The Modern Art of Taming Wild Horses/Chapter 19

HOW TO RIDE THE COLT.

When you want him to start do not touch him on the side with your heel or do anything to frighten him and make him jump. But speak to him kindly, and if he does not start pull him a little to the left until he starts, and then let him walk off slowly with the reins loose. Walk him around in the stable a few times until he gets used to the bit, and you can turn him about in every direction and stop him as you please. It would be well to get on and off a good many times until he gets perfectly used to it before you take him out of the stable.

After you have trained him in this way, which should not take you more than one or two hours, you can ride him any where you choose without ever having him jump or make any effort to throw you.
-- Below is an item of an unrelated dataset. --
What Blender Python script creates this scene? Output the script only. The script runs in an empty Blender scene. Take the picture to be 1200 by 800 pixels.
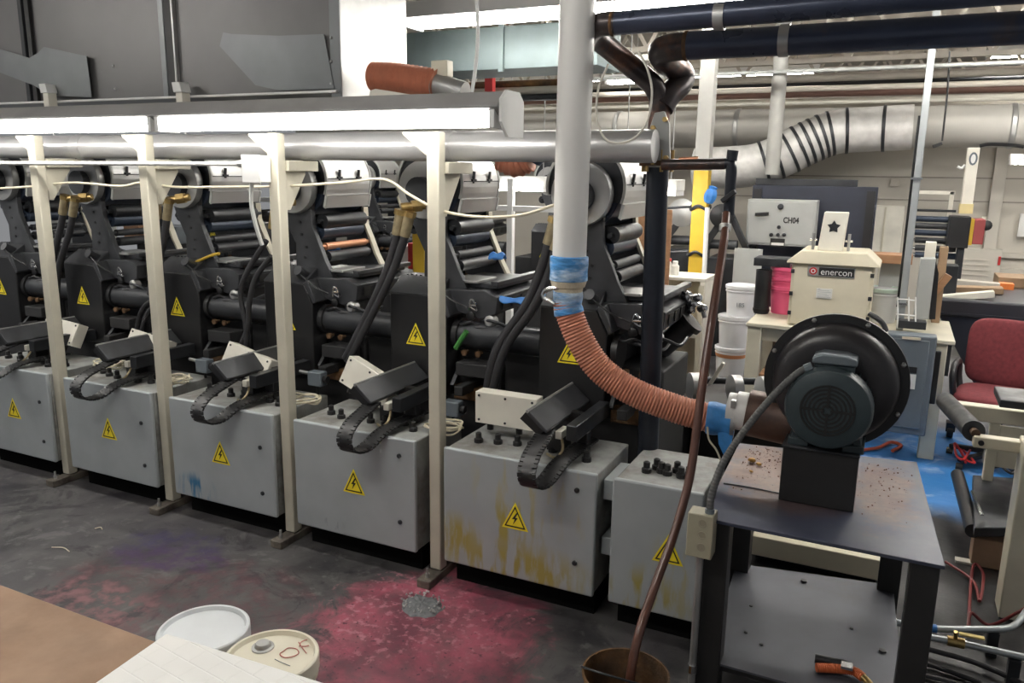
import bpy, math, random
from mathutils import Vector, Matrix
random.seed(7)
C = bpy.context.scene.collection
V = Vector
R = math.radians

# ------------------------------------------------------------------ camera calibration
FOC = 935.0
CAM = V((0, 0, 1.9))
dn = V((-60, 4380, FOC)).normalized()
cx = V((2000, 228, -FOC)).normalized()
cx = (cx - dn * cx.dot(dn)).normalized()
cz = -dn
cy = cz.cross(cx)
ROT = Matrix((cx, cy, cz))            # world = ROT @ (right, down, forward)


def at(px, py, **k):
    """where the line of sight through a pixel meets a plane x=, y= or z="""
    a, v = list(k.items())[0]
    i = 'xyz'.index(a)
    d = ROT @ V((px - 600, py - 400, FOC))
    return CAM + d * ((v - CAM[i]) / d[i])


# ------------------------------------------------------------------ mesh builder
class MB:
    def __init__(s, M=None):
        s.v, s.f, s.m, s.cur, s.M = [], [], [], 0, M

    def add(s, vs, fs):
        b = len(s.v)
        for p in vs:
            p = V(p)
            s.v.append(s.M @ p if s.M else p)
        for f in fs:
            s.f.append(tuple(i + b for i in f))
            s.m.append(s.cur)
        return s

    def box(s, x0, y0, z0, x1, y1, z1):
        x0, x1 = sorted((x0, x1)); y0, y1 = sorted((y0, y1)); z0, z1 = sorted((z0, z1))
        return s.add([(x0, y0, z0), (x1, y0, z0), (x1, y1, z0), (x0, y1, z0), (x0, y0, z1), (x1, y0, z1), (x1, y1, z1), (x0, y1, z1)],
                     [(0, 3, 2, 1), (4, 5, 6, 7), (0, 1, 5, 4), (1, 2, 6, 5), (2, 3, 7, 6), (3, 0, 4, 7)])

    def beam(s, p, q, w, h, up=(0, 0, 1)):
        p, q = V(p), V(q)
        d = (q - p).normalized(); u = V(up)
        if abs(d.dot(u)) > .98: u = V((0, 1, 0))
        a = d.cross(u).normalized(); b = a.cross(d).normalized()
        vs = []
        for c in (p, q):
            for i, j in ((-1, -1), (1, -1), (1, 1), (-1, 1)):
                vs.append(c + a * (w / 2 * i) + b * (h / 2 * j))
        return s.add(vs, [(3, 2, 1, 0), (4, 5, 6, 7), (0, 1, 5, 4), (1, 2, 6, 5), (2, 3, 7, 6), (3, 0, 4, 7)])

    def prism(s, poly, vec):
        n = len(poly); vec = V(vec)
        a = [V(p) for p in poly]; b = [p + vec for p in a]
        nrm = V((0, 0, 0))
        for i in range(n):
            nrm += (a[i] - a[0]).cross(a[(i + 1) % n] - a[0])
        if nrm.dot(vec) > 0:
            a.reverse(); b.reverse()
        return s.add(a + b, [tuple(range(n)), tuple(range(2 * n - 1, n - 1, -1))] + [(i, i + n, (i + 1) % n + n, (i + 1) % n) for i in range(n)])

    def ring(s, c, a, b, r, n):
        return [V(c) + a * (r * math.cos(2 * math.pi * i / n)) + b * (r * math.sin(2 * math.pi * i / n)) for i in range(n)]

    def lathe(s, prof, p, ax, n=28, cap=True):
        """prof = [(radius, distance along axis)]"""
        p, ax = V(p), V(ax).normalized()
        u = V((0, 0, 1)) if abs(ax.z) < .9 else V((1, 0, 0))
        a = ax.cross(u).normalized(); b = ax.cross(a).normalized()
        vs = []; fs = []
        for r, h in prof: vs += s.ring(p + ax * h, a, b, max(r, 1e-5), n)
        for k in range(len(prof) - 1):
            for i in range(n):
                j = (i + 1) % n
                fs.append((k * n + i, (k + 1) * n + i, (k + 1) * n + j, k * n + j))
        if cap:
            fs.append(tuple(range(n)))
            m = (len(prof) - 1) * n
            fs.append(tuple(m + i for i in range(n - 1, -1, -1)))
        return s.add(vs, fs)

    def cyl(s, p, q, r, r2=None, n=24):
        p, q = V(p), V(q)
        return s.lathe([(r, 0), (r if r2 is None else r2, (q - p).length)], p, q - p, n)

    def tube(s, pts, r, n=12, smooth=8, rf=None, cap=True):
        pts = curve(pts, smooth) if smooth else [V(p) for p in pts]
        t = (pts[1] - pts[0]).normalized()
        u = V((0, 0, 1)) if abs(t.z) < .9 else V((1, 0, 0))
        a = t.cross(u).normalized()
        vs = []; fs = []; L = 0
        for k, p in enumerate(pts):
            if k: L += (p - pts[k - 1]).length
            t = (pts[min(k + 1, len(pts) - 1)] - pts[max(k - 1, 0)]).normalized()
            a = (a - t * a.dot(t)).normalized(); b = t.cross(a)
            vs += s.ring(p, a, b, rf(L) if rf else r, n)
        for k in range(len(pts) - 1):
            for i in range(n):
                j = (i + 1) % n
                fs.append((k * n + i, k * n + j, (k + 1) * n + j, (k + 1) * n + i))
        if cap:
            fs.append(tuple(range(n - 1, -1, -1)))
            m = (len(pts) - 1) * n
            fs.append(tuple(m + i for i in range(n)))
        return s.add(vs, fs)

    def ribbon(s, pts, wv, th, smooth=6):
        """flat band of width vector wv swept along a path"""
        pts = curve(pts, smooth) if smooth else [V(p) for p in pts]
        wv = V(wv); vs = []; fs = []
        for k, p in enumerate(pts):
            t = (pts[min(k + 1, len(pts) - 1)] - pts[max(k - 1, 0)]).normalized()
            nrm = t.cross(wv).normalized() * th / 2
            vs += [p - wv / 2 - nrm, p + wv / 2 - nrm, p + wv / 2 + nrm, p - wv / 2 + nrm]
        for k in range(len(pts) - 1):
            for i in range(4):
                j = (i + 1) % 4
                fs.append((k * 4 + i, k * 4 + j, (k + 1) * 4 + j, (k + 1) * 4 + i))
        m = (len(pts) - 1) * 4
        fs += [(3, 2, 1, 0), (m, m + 1, m + 2, m + 3)]
        return s.add(vs, fs)

    def build(s, name, mat, parent=None, bev=0, seg=2, ang=35, label=None):
        me = bpy.data.meshes.new(name)
        off = V((0, 0, 0)); q = parent
        while q: off += q.location; q = q.parent
        if parent is None:
            lo = V([min(p[i] for p in s.v) for i in range(3)]); hi = V([max(p[i] for p in s.v) for i in range(3)])
            off = V(((lo.x + hi.x) / 2, (lo.y + hi.y) / 2, lo.z))
        me.from_pydata([p - off for p in s.v], [], s.f)
        for m in (mat if isinstance(mat, (list, tuple)) else [mat]): me.materials.append(m)
        me.polygons.foreach_set('material_index', s.m)
        me.polygons.foreach_set('use_smooth', [True] * len(s.f))
        me.update()
        try: me.set_sharp_from_angle(angle=R(ang))
        except Exception: pass
        o = bpy.data.objects.new(name, me); C.objects.link(o)
        if parent: o.parent = parent
        else: o.location = off
        if bev:
            b = o.modifiers.new('bevel', 'BEVEL'); b.width = bev; b.segments = seg; b.limit_method = 'ANGLE'; b.angle_limit = R(40)
        if label: o['label'] = label
        return o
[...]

When you first take him out of the stable be very gentle with him, as he will feel a little more at liberty to jump or run, and be a little easier frightened than he was while in the stable. But after handling him so much in the stable he will be pretty well broken, and you will be able to manage him without trouble or danger.

When you first mount him take a little the shortest hold on the left rein, so that if anything frightens him you can prevent him from jumping by pulling his head around to you. This operation of pulling a horse's head round against his side will prevent any horse from jumping ahead, rearing up, or running away. If he is stubborn and will not go, you can make him move by pulling his head round to one side, when whipping would have no effect. And turning him round a few times will make him dizzy, and then by letting him have his head straight, and giving him a little touch with the whip, he will go along without any trouble.

Never use martingales on a colt when you first ride him; every movement of the hand should go right to the bit in the direction in which it is applied to the reins, without a martingale to change the direction of the force applied. You can guide the colt much better without it, and teach him the use of the bit in much less time. Besides, martingales would prevent you from pulling his head round if he should try to jump.

After your colt has been ridden until he is gentle and well accustomed to the bit, you may find it an advantage if he carries his head too high, or his nose too far out, to put martingales on him.

You should be careful not to ride your colt so far at first as to heat, worry, or tire him. Get off as soon as you see he is a little fatigued; gentle him and let him rest; this will make him kind to you and prevent him from getting stubborn or mad.